**Task details**
Starting with the first line of the listing, quote each line exactly until and including the one with "CX, CY = 244.0, 216.5", leaving pictures out.
******************************
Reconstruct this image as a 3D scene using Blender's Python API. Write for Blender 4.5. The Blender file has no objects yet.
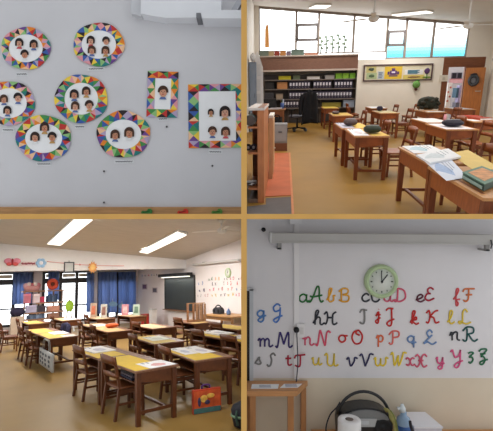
import bpy, math, random
from mathutils import Vector, Matrix
random.seed(7)
PI = math.pi
SC = bpy.context.scene
COL = SC.collection
W, H, F = 493, 431, 420.0            # picture size and focal length in pixels
CX, CY = 244.0, 216.5                # where the optical axis meets the picture

# ------------------------------------------------------------------ camera
cam_data = bpy.data.cameras.new('camera')
cam = bpy.data.objects.new('camera', cam_data)
COL.objects.link(cam)
cam_data.sensor_fit = 'HORIZONTAL'
cam_data.sensor_width = 36.0
cam_data.lens = F / W * 36.0
cam_data.shift_x = (W / 2 - CX) / W
cam_data.shift_y = (CY - H / 2) / W
cam_data.clip_start = 0.05
cam_data.clip_end = 300
cam.location = (0, 0, 0)
cam.rotation_euler = (PI / 2, 0, 0)
SC.camera = cam

# ------------------------------------------------------------------ sky: overcast, bright side beyond the windows
world = bpy.data.worlds.new('sky')
SC.world = world
world.use_nodes = True
nt = world.node_tree
nt.nodes.clear()
n_out = nt.nodes.new('ShaderNodeOutputWorld')
n_bg = nt.nodes.new('ShaderNodeBackground')
n_tc = nt.nodes.new('ShaderNodeTexCoord')
n_sep = nt.nodes.new('ShaderNodeSeparateXYZ')
n_map = nt.nodes.new('ShaderNodeMapRange')
n_map.inputs['From Min'].default_value = -0.1
n_map.inputs['From Max'].default_value = 0.5
n_map.inputs['To Min'].default_value = 0.72
n_map.inputs['To Max'].default_value = 4.0
nt.links.new(n_tc.outputs['Generated'], n_sep.inputs[0])
nt.links.new(n_sep.outputs['Y'], n_map.inputs['Value'])
n_bg.inputs['Color'].default_value = (0.93, 0.97, 1.0, 1)
nt.links.new(n_map.outputs['Result'], n_bg.inputs['Strength'])
nt.links.new(n_bg.outputs[0], n_out.inputs['Surface'])
SC.view_settings.view_transform = 'Standard'
SC.view_settings.look = 'None'
SC.view_settings.exposure = 0.0
SC.view_settings.gamma = 1.0
SC.view_settings.use_curve_mapping = False


# ------------------------------------------------------------------ rooms: each a rigid frame (x across, y deep, z up), eye at (0, 0, h)
def pix_dir(px, py):
    return Vector(((px - CX) / F, 1.0, (CY - py) / F))


class Room:
    def __init__(s, vp, roll, h):
        a = pix_dir(*vp).normalized()
        r = math.radians(roll)
        q = pix_dir(vp[0] + 100 * math.cos(r), vp[1] - 100 * math.sin(r))
        u = q.cross(a).normalized()
        if u.z < 0:
            u = -u
        x = a.cross(u)
        s.h = h
        R = Matrix((x, a, u)).transposed().to_4x4()
        s.M = R @ Matrix.Translation((0, 0, -h))
        s.Rt = R.to_3x3().transposed()

    def ray(s, px, py):
        return s.Rt @ pix_dir(px, py)

    def at(s, px, py, z=0.0):
        v = s.ray(px, py)
        t = (z - s.h) / v.z
        return Vector((v.x * t, v.y * t, z))

    def ony(s, px, py, Y):
        v = s.ray(px, py)
        t = Y / v.y
        return Vector((v.x * t, Y, s.h + v.z * t))

    def onx(s, px, py, X):
        v = s.ray(px, py)
        t = X / v.x
        return Vector((X, v.y * t, s.h + v.z * t))

    def plane(s, px, py, p0, n):
        v = s.ray(px, py)
        o = Vector((0, 0, s.h))
        t = (p0 - o).dot(n) / v.dot(n)
        return o + v * t


I4 = Matrix.Identity(4)


class Flat:                                       # the two rooms that the photograph sees square on
    M = I4
    h = 0

    def ony(s, px, py, Y):
        return Vector(((px - CX) / F * Y, Y, (CY - py) / F * Y))


TR = Room((286, 86), 1.0, 1.55)
BL = Room((-60, 290), 2.0, 1.8)
TL = Flat()
BR = Flat()


# ------------------------------------------------------------------ materials
def lin(c):
    c = c / 255.0
    return c / 12.92 if c <= 0.04045 else ((c + 0.055) / 1.055) ** 2.4


_m = {}


def mat(rgb, rough=0.6, var=0.08, scale=6.0, kind='noise', emit=0.0, metal=0.0, stretch=(1, 1, 1), spec=0.3):
    key = (tuple(rgb), rough, var, scale, kind, emit, metal, stretch, spec)
    if key in _m:
        return _m[key]
    m = bpy.data.materials.new('surface')
    m.use_nodes = True
    t = m.node_tree
    b = t.nodes['Principled BSDF']
    c = [lin(v) for v in rgb]
    b.inputs['Roughness'].default_value = rough
    b.inputs['Metallic'].default_value = metal
    b.inputs['Specular IOR Level'].default_value = spec
    if emit:
        b.inputs['Emission Color'].default_value = (*c, 1)
        b.inputs['Emission Strength'].default_value = emit
    if var > 0:
        tc = t.nodes.new('ShaderNodeTexCoord')
        mp = t.nodes.new('ShaderNodeMapping')
        mp.inputs['Scale'].default_value = stretch
        nz = t.nodes.new('ShaderNodeTexNoise')
        nz.inputs['Scale'].default_value = scale
        nz.inputs['Detail'].default_value = 4
        rp = t.nodes.new('ShaderNodeValToRGB')
        rp.color_ramp.elements[0].position = 0.3
        rp.color_ramp.elements[1].position = 0.7
        rp.color_ramp.elements[0].color = (*[v * (1 - var) for v in c], 1)
        rp.color_ramp.elements[1].color = (*[min(1, v * (1 + var)) for v in c], 1)
        t.links.new(tc.outputs['Object'], mp.inputs[0])
        t.links.new(mp.outputs[0], nz.inputs['Vector'])
        t.links.new(nz.outputs['Fac'], rp.inputs[0])
        t.links.new(rp.outputs[0], b.inputs['Base Color'])
    else:
        b.inputs['Base Color'].default_value = (*c, 1)
    _m[key] = m
    return m


def wood(rgb, var=0.22, rough=0.45, stretch=(2, 14, 14)):
    return mat(rgb, rough, var, 3.0, stretch=stretch, spec=0.4)


def glass_mat():
    m = bpy.data.materials.new('window_glass')
    m.use_nodes = True
    t = m.node_tree
    t.nodes.clear()
    o = t.nodes.new('ShaderNodeOutputMaterial')
    tr = t.nodes.new('ShaderNodeBsdfTransparent')
    gl = t.nodes.new('ShaderNodeBsdfGlossy')
    gl.inputs['Roughness'].default_value = 0.02
    mx = t.nodes.new('ShaderNodeMixShader')
    mx.inputs[0].default_value = 0.05
    t.links.new(tr.outputs[0], mx.inputs[1])
    t.links.new(gl.outputs[0], mx.inputs[2])
    t.links.new(mx.outputs[0], o.inputs[0])
    return m


def film_mat(rgb, alpha=0.75):
    m = bpy.data.materials.new('tinted_film')
    m.use_nodes = True
    t = m.node_tree
    t.nodes.clear()
    o = t.nodes.new('ShaderNodeOutputMaterial')
    tr = t.nodes.new('ShaderNodeBsdfTransparent')
    tr.inputs[0].default_value = (*[lin(v) for v in rgb], 1)
    t.links.new(tr.outputs[0], o.inputs[0])
    return m


GLASS = glass_mat()


# ------------------------------------------------------------------ mesh builder
class MB:
    def __init__(s):
        s.v, s.f, s.mi, s.sm = [], [], [], []

    def add(s, vs, fs, mi=0, smooth=False):
        b = len(s.v)
        s.v += [tuple(p) for p in vs]
        for f in fs:
            s.f.append([b + i for i in f])
            s.mi.append(mi)
            s.sm.append(smooth)
        return s

    def box(s, x0, y0, z0, x1, y1, z1, mi=0, taper=None):
        x0, x1 = min(x0, x1), max(x0, x1)
        y0, y1 = min(y0, y1), max(y0, y1)
        z0, z1 = min(z0, z1), max(z0, z1)
        vs = [(x0, y0, z0), (x1, y0, z0), (x1, y1, z0), (x0, y1, z0), (x0, y0, z1), (x1, y0, z1), (x1, y1, z1), (x0, y1, z1)]
        return s.hexa(vs, mi)

    def hexa(s, vs, mi=0):
        return s.add(vs, [(3, 2, 1, 0), (4, 5, 6, 7), (0, 1, 5, 4), (1, 2, 6, 5), (2, 3, 7, 6), (3, 0, 4, 7)], mi)

    def slab(s, pts, d, mi=0):
        """a polygon with thickness: pts in 3-D, d the offset vector"""
        n = len(pts)
        d = Vector(d)
        vs = [Vector(p) for p in pts] + [Vector(p) + d for p in pts]
        fs = [tuple(range(n - 1, -1, -1)), tuple(range(n, 2 * n))]
        fs += [(i, (i + 1) % n, n + (i + 1) % n, n + i) for i in range(n)]
        return s.add(vs, fs, mi)

    def bar(s, p0, p1, a, b, mi=0, up=(0, 0, 1)):
        """square bar from p0 to p1, a wide and b the other way"""
        p0, p1 = Vector(p0), Vector(p1)
        d = (p1 - p0).normalized()
        u = Vector(up)
        if abs(d.dot(u)) > 0.95:
            u = Vector((0, 1, 0))
        x = d.cross(u).normalized() * a / 2
        y = x.cross(d).normalized() * b / 2
        vs = [p0 - x - y, p0 + x - y, p0 + x + y, p0 - x + y, p1 - x - y, p1 + x - y, p1 + x + y, p1 - x + y]
        return s.hexa(vs, mi)

    def tube(s, pts, r, n=8, mi=0, flat=None, closed=False):
        """round tube along pts; flat = (axis vector, factor) squashes it that way"""
        pts = [Vector(p) for p in pts]
        k = len(pts)
        rings = []
        ref = None
        for i, p in enumerate(pts):
            a = pts[(i - 1) % k] if (closed or i > 0) else p
            b = pts[(i + 1) % k] if (closed or i < k - 1) else p
            d = (b - a)
            d = d.normalized() if d.length > 1e-9 else Vector((0, 0, 1))
            if flat:
                nrm = Vector(flat[0]).normalized()
                x = d.cross(nrm)
                x = x.normalized() if x.length > 1e-6 else Vector((1, 0, 0))
                y = nrm * flat[1]
            else:
                if ref is None:
                    ref = Vector((0, 0, 1)) if abs(d.z) < 0.9 else Vector((0, 1, 0))
                x = d.cross(ref)
                x = x.normalized() if x.length > 1e-6 else Vector((1, 0, 0))
                y = x.cross(d).normalized()
                ref = y
            rr = r[i] if isinstance(r, (list, tuple)) else r
            rings.append([p + (x * math.cos(2 * PI * j / n) + y * math.sin(2 * PI * j / n)) * rr for j in range(n)])
        vs = [q for ring in rings for q in ring]
        fs = []
        for i in range(k if closed else k - 1):
            o = ((i + 1) % k) * n
            for j in range(n):
                fs.append((i * n + j, i * n + (j + 1) % n, o + (j + 1) % n, o + j))
        if not closed:
            fs.append(tuple(range(n - 1, -1, -1)))
            fs.append(tuple((k - 1) * n + j for j in range(n)))
        return s.add(vs, fs, mi, True)

    def cyl(s, p0, p1, r0, r1=None, n=16, mi=0):
        return s.tube([p0, p1], [r0, r0 if r1 is None else r1], n, mi)

    def lathe(s, c, prof, n=20, mi=0, axis='z', sx=1.0, sy=1.0):
        """profile of (r, h) turned about an axis through c"""
        c = Vector(c)
        vs, fs = [], []
        for r, h in prof:
            for j in range(n):
                a = 2 * PI * j / n
                u, w = r * math.cos(a) * sx, r * math.sin(a) * sy
                p = {'z': (u, w, h), 'y': (u, h, w), 'x': (h, u, w)}[axis]
                vs.append(c + Vector(p))
        for i in range(len(prof) - 1):
            for j in range(n):
                fs.append((i * n + j, i * n + (j + 1) % n, (i + 1) * n + (j + 1) % n, (i + 1) * n + j))
        fs.append(tuple(range(n - 1, -1, -1)))
        fs.append(tuple((len(prof) - 1) * n + j for j in range(n)))
        return s.add(vs, fs, mi, True)

    def ball(s, c, rx, ry, rz, n=14, m=8, mi=0, bump=0.0):
        vs, fs = [], []
        for i in range(m + 1):
            t = PI * i / m
            for j in range(n):
                a = 2 * PI * j / n
                k = 1 + (random.uniform(-bump, bump) if bump else 0)
                vs.append((c[0] + rx * k * math.sin(t) * math.cos(a), c[1] + ry * k * math.sin(t) * math.sin(a), c[2] + rz * k * math.cos(t)))
        for i in range(m):
            for j in range(n):
                fs.append((i * n + j, i * n + (j + 1) % n, (i + 1) * n + (j + 1) % n, (i + 1) * n + j))
        return s.add(vs, fs, mi, True)

    def sheet(s, grid, d, mi=0):
        """grid of points with thickness d (a vector)"""
        r, c = len(grid), len(grid[0])
        d = Vector(d)
        top = [Vector(p) for row in grid for p in row]
        vs = top + [p + d for p in top]
        o = r * c
        fs = []
        for i in range(r - 1):
            for j in range(c - 1):
                a = i * c + j
                fs.append((a, a + 1, a + c + 1, a + c))
                fs.append((o + a + c, o + a + c + 1, o + a + 1, o + a))
        for j in range(c - 1):
            fs.append((j + 1, j, o + j, o + j + 1))
            a = (r - 1) * c + j
            fs.append((a, a + 1, o + a + 1, o + a))
        for i in range(r - 1):
            a = i * c
            fs.append((a, a + c, o + a + c, o + a))
            a = i * c + c - 1
            fs.append((a + c, a, o + a, o + a + c))
        return s.add(vs, fs, mi, True)

    def mesh(s, name, mats):
        me = bpy.data.meshes.new(name)
        me.from_pydata(s.v, [], s.f)
        for m in (mats if isinstance(mats, (list, tuple)) else [mats]):
            me.materials.append(m)
        me.polygons.foreach_set('material_index', s.mi)
        me.polygons.foreach_set('use_smooth', s.sm)
        me.update()
        import bmesh
        bm = bmesh.new()
        bm.from_mesh(me)
        bmesh.ops.recalc_face_normals(bm, faces=bm.faces)
        bm.to_mesh(me)
        bm.free()
        return me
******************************
**The completed task**
Reconstruct this image as a 3D scene using Blender's Python API. Write for Blender 4.5. The Blender file has no objects yet.
import bpy, math, random
from mathutils import Vector, Matrix
random.seed(7)
PI = math.pi
SC = bpy.context.scene
COL = SC.collection
W, H, F = 493, 431, 420.0            # picture size and focal length in pixels
CX, CY = 244.0, 216.5                # where the optical axis meets the picture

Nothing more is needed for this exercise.